[What is expected] Skip the pictures and quote all of the lines exactly.

● ● ●

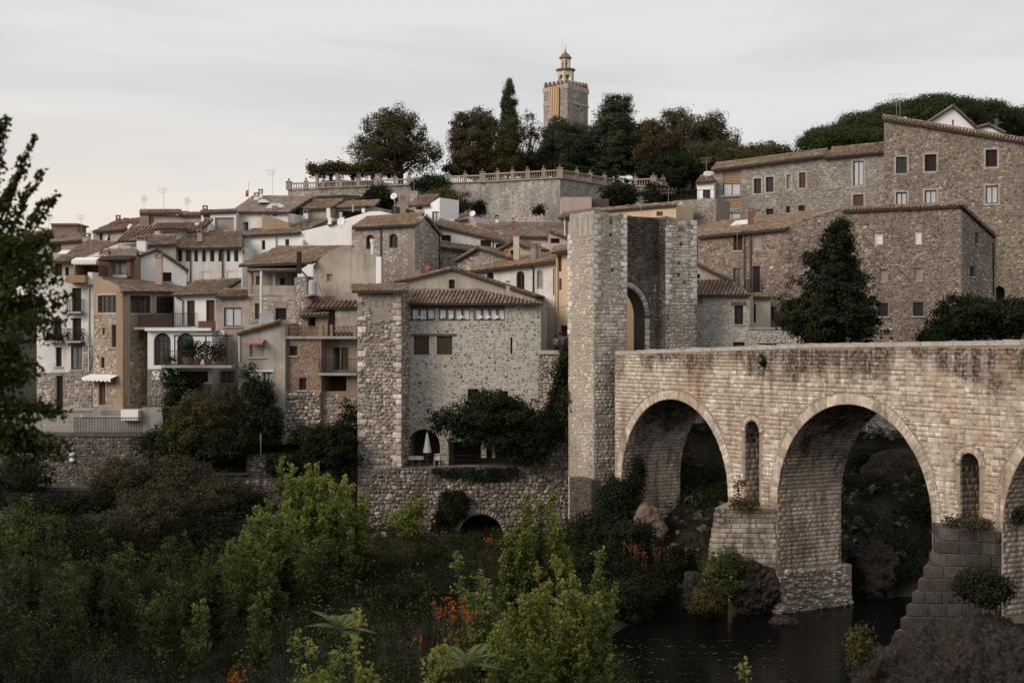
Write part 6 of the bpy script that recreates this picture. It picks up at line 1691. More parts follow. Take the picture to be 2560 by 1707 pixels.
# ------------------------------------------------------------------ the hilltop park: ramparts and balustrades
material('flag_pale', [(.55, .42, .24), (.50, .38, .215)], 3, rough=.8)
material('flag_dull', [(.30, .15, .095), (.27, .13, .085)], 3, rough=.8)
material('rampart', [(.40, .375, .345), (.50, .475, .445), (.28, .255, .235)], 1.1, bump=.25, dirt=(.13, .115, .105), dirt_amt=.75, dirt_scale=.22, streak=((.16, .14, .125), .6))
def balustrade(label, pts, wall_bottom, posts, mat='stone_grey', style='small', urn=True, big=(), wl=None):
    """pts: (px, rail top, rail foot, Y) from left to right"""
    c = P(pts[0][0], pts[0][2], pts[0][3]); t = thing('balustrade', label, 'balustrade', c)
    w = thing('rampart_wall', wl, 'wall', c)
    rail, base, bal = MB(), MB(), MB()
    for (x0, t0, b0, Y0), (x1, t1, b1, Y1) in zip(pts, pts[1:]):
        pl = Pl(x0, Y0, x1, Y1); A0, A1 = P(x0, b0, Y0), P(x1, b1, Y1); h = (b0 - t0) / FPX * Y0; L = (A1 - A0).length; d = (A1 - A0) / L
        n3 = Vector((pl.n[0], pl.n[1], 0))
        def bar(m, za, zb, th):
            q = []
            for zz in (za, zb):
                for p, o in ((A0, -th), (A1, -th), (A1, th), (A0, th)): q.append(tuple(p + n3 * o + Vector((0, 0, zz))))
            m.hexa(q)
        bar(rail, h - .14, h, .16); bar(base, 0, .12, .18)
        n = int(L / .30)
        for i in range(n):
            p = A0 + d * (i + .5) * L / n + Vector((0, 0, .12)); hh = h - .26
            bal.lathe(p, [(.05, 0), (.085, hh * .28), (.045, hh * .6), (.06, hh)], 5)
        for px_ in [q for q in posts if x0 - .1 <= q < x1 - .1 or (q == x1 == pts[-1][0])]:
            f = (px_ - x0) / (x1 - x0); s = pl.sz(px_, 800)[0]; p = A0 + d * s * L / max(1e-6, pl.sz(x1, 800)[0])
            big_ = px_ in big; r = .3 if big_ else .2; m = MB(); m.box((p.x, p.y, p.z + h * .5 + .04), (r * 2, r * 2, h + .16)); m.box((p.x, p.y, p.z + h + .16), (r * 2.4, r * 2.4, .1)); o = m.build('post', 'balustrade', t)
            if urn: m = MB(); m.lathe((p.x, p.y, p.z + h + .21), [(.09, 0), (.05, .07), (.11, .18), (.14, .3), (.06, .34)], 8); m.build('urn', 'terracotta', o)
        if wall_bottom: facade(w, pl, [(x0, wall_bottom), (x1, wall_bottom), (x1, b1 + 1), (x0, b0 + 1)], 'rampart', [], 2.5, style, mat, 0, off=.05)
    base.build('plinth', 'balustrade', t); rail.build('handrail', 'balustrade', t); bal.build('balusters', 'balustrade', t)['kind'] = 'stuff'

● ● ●

[Result of the exercise]
Write part 6 of the bpy script that recreates this picture. It picks up at line 1691. More parts follow. Take the picture to be 2560 by 1707 pixels.
# ------------------------------------------------------------------ the hilltop park: ramparts and balustrades
material('flag_pale', [(.55, .42, .24), (.50, .38, .215)], 3, rough=.8)
material('flag_dull', [(.30, .15, .095), (.27, .13, .085)], 3, rough=.8)
material('rampart', [(.40, .375, .345), (.50, .475, .445), (.28, .255, .235)], 1.1, bump=.25, dirt=(.13, .115, .105), dirt_amt=.75, dirt_scale=.22, streak=((.16, .14, .125), .6))
def balustrade(label, pts, wall_bottom, posts, mat='stone_grey', style='small', urn=True, big=(), wl=None):
    """pts: (px, rail top, rail foot, Y) from left to right"""
    c = P(pts[0][0], pts[0][2], pts[0][3]); t = thing('balustrade', label, 'balustrade', c)
    w = thing('rampart_wall', wl, 'wall', c)
    rail, base, bal = MB(), MB(), MB()
    for (x0, t0, b0, Y0), (x1, t1, b1, Y1) in zip(pts, pts[1:]):
        pl = Pl(x0, Y0, x1, Y1); A0, A1 = P(x0, b0, Y0), P(x1, b1, Y1); h = (b0 - t0) / FPX * Y0; L = (A1 - A0).length; d = (A1 - A0) / L
        n3 = Vector((pl.n[0], pl.n[1], 0))
        def bar(m, za, zb, th):
            q = []
            for zz in (za, zb):
                for p, o in ((A0, -th), (A1, -th), (A1, th), (A0, th)): q.append(tuple(p + n3 * o + Vector((0, 0, zz))))
            m.hexa(q)
        bar(rail, h - .14, h, .16); bar(base, 0, .12, .18)
        n = int(L / .30)
        for i in range(n):
            p = A0 + d * (i + .5) * L / n + Vector((0, 0, .12)); hh = h - .26
            bal.lathe(p, [(.05, 0), (.085, hh * .28), (.045, hh * .6), (.06, hh)], 5)
        for px_ in [q for q in posts if x0 - .1 <= q < x1 - .1 or (q == x1 == pts[-1][0])]:
            f = (px_ - x0) / (x1 - x0); s = pl.sz(px_, 800)[0]; p = A0 + d * s * L / max(1e-6, pl.sz(x1, 800)[0])
            big_ = px_ in big; r = .3 if big_ else .2; m = MB(); m.box((p.x, p.y, p.z + h * .5 + .04), (r * 2, r * 2, h + .16)); m.box((p.x, p.y, p.z + h + .16), (r * 2.4, r * 2.4, .1)); o = m.build('post', 'balustrade', t)
            if urn: m = MB(); m.lathe((p.x, p.y, p.z + h + .21), [(.09, 0), (.05, .07), (.11, .18), (.14, .3), (.06, .34)], 8); m.build('urn', 'terracotta', o)
        if wall_bottom: facade(w, pl, [(x0, wall_bottom), (x1, wall_bottom), (x1, b1 + 1), (x0, b0 + 1)], 'rampart', [], 2.5, style, mat, 0, off=.05)
    base.build('plinth', 'balustrade', t); rail.build('handrail', 'balustrade', t); bal.build('balusters', 'balustrade', t)['kind'] = 'stuff'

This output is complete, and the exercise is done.